А разве — двинемся по авторской биографии дальше — не истинно великое чудо попасть в московский театр к самому Анатолию Эфросу? Да еще после того, как совсем еще юного актера после окончания института чуть было не послали в Якутию, что наверняка поставило бы крест на его карьере. Тому самому Эфросу, о ком институтская преподавательница сказала как-то студентам: руководимый им театр — настоящий, один из очень-очень немногих. Не чудо ли — сняться, еще в 1963 году, у самого Джузеппе де Сантиса, в его фильме «Они шли на Восток», после целой цепочки везений, истинно идущих сплошняком?

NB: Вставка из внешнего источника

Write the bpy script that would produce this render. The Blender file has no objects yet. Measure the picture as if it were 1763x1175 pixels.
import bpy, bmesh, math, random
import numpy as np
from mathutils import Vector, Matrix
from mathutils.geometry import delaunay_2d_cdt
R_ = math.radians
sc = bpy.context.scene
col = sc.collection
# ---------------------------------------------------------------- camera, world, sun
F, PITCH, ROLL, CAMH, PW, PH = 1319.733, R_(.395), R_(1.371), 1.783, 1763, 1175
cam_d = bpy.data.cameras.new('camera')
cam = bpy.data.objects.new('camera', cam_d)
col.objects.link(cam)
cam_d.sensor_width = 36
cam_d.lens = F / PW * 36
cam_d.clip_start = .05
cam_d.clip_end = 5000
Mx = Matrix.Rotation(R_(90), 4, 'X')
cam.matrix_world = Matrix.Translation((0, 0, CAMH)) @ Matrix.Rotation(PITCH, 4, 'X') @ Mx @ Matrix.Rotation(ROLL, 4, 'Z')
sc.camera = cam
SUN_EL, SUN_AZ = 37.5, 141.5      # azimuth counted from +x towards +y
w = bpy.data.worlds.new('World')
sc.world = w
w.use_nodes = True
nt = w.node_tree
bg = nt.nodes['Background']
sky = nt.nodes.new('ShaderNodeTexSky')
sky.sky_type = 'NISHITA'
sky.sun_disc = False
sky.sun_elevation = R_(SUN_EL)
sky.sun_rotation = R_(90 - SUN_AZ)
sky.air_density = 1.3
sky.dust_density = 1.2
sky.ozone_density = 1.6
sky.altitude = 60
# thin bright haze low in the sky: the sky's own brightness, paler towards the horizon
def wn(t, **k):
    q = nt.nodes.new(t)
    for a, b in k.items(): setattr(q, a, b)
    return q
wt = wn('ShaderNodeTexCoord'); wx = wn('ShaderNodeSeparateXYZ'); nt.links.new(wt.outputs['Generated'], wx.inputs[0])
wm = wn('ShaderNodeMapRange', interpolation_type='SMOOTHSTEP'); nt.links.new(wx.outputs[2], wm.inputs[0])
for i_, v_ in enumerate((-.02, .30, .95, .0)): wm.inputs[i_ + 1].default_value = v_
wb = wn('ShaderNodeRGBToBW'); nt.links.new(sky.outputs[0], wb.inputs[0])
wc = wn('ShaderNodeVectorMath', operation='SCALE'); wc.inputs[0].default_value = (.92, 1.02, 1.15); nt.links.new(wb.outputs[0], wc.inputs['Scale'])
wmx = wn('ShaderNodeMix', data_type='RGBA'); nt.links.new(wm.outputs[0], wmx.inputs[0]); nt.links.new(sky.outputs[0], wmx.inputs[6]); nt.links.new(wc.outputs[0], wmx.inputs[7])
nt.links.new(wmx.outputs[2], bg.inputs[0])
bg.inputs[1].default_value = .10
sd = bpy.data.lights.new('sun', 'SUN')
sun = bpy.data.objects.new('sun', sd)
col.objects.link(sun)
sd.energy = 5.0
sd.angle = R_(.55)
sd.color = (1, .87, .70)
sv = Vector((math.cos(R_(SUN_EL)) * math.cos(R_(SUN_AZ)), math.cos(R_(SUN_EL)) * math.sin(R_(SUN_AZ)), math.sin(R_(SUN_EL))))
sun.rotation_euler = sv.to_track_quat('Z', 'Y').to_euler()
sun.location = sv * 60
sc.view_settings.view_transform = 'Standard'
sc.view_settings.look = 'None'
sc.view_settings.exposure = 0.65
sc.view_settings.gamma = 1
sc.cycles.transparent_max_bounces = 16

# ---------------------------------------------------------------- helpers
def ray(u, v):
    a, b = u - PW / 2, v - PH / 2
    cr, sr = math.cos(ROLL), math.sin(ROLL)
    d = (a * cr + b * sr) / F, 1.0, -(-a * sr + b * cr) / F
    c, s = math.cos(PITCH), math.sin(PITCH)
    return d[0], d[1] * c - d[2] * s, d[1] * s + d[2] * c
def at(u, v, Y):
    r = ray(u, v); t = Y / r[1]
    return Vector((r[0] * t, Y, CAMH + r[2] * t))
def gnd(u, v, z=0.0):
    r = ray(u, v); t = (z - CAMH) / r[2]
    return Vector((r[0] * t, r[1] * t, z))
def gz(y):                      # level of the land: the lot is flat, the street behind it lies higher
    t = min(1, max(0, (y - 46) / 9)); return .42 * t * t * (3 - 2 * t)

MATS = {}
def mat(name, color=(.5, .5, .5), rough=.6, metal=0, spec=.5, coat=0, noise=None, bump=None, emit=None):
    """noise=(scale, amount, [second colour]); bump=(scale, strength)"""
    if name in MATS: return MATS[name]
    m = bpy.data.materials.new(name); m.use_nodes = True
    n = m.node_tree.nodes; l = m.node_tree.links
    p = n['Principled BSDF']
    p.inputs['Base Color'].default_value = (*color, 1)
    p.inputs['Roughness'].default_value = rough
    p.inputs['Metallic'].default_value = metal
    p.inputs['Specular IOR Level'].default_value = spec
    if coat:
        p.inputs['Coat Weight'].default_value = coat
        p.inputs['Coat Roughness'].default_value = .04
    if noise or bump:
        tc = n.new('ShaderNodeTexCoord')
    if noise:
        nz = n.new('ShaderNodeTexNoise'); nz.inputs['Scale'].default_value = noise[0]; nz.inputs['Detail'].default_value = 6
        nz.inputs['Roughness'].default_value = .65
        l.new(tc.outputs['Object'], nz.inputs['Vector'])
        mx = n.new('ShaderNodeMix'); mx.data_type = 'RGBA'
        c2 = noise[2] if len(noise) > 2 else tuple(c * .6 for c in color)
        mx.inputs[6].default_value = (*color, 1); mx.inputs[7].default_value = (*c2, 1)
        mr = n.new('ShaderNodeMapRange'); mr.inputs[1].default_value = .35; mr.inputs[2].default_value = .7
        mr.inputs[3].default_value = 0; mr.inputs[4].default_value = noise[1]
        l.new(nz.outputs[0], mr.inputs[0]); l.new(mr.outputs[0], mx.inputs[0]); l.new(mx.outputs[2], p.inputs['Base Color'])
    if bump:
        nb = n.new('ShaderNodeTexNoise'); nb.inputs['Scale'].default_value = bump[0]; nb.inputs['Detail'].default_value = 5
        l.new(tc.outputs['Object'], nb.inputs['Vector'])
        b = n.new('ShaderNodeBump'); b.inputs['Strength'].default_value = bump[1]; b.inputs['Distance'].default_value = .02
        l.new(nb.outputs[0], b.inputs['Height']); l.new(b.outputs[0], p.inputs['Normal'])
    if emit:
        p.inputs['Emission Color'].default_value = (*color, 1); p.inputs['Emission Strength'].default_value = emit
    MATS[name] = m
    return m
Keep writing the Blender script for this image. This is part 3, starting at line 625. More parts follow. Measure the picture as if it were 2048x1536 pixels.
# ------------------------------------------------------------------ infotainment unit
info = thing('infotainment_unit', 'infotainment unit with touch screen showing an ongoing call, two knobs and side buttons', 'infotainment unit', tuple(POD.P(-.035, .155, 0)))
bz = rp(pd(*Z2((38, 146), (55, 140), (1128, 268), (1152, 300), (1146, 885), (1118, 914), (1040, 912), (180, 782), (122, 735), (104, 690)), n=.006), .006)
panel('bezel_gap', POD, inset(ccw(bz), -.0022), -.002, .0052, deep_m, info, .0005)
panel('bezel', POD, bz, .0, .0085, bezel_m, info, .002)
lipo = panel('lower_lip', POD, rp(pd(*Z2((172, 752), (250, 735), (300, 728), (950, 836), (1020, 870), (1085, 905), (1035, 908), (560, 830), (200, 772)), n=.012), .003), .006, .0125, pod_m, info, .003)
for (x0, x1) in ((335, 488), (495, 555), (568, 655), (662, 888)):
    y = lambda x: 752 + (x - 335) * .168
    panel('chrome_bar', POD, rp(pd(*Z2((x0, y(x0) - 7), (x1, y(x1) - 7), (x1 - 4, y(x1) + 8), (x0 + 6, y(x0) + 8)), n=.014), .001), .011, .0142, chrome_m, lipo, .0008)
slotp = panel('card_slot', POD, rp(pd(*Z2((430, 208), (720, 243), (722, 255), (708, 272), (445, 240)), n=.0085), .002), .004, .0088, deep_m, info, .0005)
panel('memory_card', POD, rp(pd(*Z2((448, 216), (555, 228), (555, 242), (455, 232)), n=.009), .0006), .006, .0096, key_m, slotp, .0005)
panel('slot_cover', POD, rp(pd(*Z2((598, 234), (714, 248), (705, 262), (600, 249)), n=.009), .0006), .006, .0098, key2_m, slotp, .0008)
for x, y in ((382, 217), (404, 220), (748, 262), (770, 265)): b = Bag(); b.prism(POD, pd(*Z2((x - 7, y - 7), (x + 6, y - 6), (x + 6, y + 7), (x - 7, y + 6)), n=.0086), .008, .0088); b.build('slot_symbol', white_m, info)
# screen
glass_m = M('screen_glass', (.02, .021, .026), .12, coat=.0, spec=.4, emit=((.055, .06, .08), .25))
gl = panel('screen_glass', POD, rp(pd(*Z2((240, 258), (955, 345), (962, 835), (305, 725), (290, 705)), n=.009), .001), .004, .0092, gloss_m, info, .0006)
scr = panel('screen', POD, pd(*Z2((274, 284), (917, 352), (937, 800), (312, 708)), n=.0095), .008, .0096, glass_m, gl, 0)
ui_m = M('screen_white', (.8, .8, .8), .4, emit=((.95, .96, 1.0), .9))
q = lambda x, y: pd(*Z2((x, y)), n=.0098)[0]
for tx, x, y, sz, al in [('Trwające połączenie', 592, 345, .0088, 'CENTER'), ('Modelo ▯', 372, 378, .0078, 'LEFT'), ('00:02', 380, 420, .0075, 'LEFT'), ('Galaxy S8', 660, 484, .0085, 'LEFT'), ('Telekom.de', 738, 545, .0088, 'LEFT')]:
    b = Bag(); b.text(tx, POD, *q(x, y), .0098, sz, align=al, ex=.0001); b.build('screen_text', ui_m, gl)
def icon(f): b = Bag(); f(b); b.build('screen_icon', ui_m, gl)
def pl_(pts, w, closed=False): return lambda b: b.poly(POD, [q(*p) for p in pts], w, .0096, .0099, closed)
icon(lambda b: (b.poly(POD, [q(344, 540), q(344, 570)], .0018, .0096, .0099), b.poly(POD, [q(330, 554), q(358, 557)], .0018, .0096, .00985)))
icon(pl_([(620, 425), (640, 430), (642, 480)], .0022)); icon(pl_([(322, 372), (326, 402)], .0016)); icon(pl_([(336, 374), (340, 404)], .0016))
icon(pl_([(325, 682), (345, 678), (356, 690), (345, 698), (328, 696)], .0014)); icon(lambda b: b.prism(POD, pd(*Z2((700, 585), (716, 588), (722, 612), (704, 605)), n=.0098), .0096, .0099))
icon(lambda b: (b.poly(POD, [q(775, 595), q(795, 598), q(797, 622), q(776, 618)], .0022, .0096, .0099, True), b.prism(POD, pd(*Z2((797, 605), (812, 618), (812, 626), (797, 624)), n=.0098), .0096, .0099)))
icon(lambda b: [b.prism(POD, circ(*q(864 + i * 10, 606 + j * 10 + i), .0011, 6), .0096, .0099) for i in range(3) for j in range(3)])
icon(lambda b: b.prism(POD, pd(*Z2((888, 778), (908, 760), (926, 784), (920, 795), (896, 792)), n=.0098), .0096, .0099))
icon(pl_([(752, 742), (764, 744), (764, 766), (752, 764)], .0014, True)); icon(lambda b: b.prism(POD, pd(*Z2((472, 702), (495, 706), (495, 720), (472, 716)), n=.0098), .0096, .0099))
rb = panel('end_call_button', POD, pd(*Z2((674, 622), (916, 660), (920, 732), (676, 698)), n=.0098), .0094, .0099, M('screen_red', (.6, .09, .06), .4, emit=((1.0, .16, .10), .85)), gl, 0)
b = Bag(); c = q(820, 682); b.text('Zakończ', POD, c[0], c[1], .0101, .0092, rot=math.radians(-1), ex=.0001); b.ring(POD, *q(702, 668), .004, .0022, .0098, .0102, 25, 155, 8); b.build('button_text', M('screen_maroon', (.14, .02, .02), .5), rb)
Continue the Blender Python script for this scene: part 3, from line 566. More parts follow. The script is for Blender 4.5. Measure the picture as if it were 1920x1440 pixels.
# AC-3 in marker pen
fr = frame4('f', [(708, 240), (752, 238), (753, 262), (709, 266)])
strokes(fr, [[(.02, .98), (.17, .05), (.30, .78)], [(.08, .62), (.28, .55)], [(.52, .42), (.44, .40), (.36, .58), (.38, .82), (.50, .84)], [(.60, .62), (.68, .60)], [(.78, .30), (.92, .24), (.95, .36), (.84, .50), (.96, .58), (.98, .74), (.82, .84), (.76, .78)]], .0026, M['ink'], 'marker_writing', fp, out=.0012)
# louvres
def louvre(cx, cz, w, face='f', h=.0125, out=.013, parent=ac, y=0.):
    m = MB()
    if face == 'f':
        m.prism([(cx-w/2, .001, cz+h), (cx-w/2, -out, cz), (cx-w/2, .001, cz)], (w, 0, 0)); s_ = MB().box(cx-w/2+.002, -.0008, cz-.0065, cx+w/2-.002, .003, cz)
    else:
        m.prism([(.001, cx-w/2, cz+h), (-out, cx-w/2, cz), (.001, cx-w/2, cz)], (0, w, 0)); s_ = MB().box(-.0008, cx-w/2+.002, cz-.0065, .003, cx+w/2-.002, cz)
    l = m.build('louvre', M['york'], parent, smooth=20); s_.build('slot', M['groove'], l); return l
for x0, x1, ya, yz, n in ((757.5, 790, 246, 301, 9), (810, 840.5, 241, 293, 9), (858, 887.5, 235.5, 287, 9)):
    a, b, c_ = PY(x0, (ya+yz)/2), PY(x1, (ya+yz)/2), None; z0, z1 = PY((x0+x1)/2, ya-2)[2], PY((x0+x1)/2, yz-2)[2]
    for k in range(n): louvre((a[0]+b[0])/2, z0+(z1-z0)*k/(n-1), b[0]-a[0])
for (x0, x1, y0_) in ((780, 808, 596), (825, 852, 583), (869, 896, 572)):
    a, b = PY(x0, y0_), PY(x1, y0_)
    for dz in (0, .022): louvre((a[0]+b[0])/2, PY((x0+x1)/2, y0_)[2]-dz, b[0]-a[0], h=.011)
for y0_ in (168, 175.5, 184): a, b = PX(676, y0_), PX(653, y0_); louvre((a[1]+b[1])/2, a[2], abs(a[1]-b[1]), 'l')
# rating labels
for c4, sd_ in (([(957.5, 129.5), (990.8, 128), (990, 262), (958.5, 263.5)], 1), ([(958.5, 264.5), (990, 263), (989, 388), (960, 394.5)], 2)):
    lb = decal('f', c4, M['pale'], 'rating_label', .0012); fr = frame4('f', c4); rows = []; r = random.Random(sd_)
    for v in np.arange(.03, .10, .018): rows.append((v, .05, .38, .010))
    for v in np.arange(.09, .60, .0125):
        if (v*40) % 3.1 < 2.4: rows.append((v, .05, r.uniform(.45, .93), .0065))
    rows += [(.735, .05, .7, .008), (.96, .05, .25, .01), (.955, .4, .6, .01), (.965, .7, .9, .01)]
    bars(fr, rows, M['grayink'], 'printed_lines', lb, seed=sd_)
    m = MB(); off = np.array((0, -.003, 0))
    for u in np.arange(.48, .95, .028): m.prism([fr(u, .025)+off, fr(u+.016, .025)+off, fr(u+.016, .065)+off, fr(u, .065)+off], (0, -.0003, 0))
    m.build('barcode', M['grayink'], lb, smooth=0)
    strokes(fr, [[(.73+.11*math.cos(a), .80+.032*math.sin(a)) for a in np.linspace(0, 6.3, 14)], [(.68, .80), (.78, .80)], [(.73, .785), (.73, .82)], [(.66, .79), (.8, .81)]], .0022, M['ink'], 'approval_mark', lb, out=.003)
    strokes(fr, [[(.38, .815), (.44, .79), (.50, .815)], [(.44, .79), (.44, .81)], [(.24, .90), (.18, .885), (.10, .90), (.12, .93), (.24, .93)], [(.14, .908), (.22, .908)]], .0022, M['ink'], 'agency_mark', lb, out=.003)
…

Не чудо ли, явно посланное, убежден автор, свыше, — дружить с Иосифом Бродским, Владимиром Уфляндом, Львом Лосевым, Евгением Рейном, Олегом Целковым, Анатолием Брусиловским — и с массой других людей, культурной элитой великой страны? Везение, право, такое, что остается только, с горечью вздохнув, позавидовать автору…
Везение, бесспорно, штука хорошая, тем более что судьба-индейка не скупилась и камней автору подбрасывать. От него довольно надолго отвернулся «Мосфильм», да и вездесущий КГБ не обделял своим вниманием. А от его пристального прищура спастись — едва ли не большая удача, нежели от коровьих рогов или змеи-пустынницы эфы. Вот тут-то Льву Прыгунову и пригодилась его отдушина — живопись. В которой он очень и очень преуспел.
Вопрос же возникает тут только один, зато крайне серьезный. Что же это за жизнь у нас у всех такая, что рассчитывать в ней приходится исключительно на чудеса? А без них, штуки все-таки редкой, она слопает тебя истинно как чушка своего поросенка.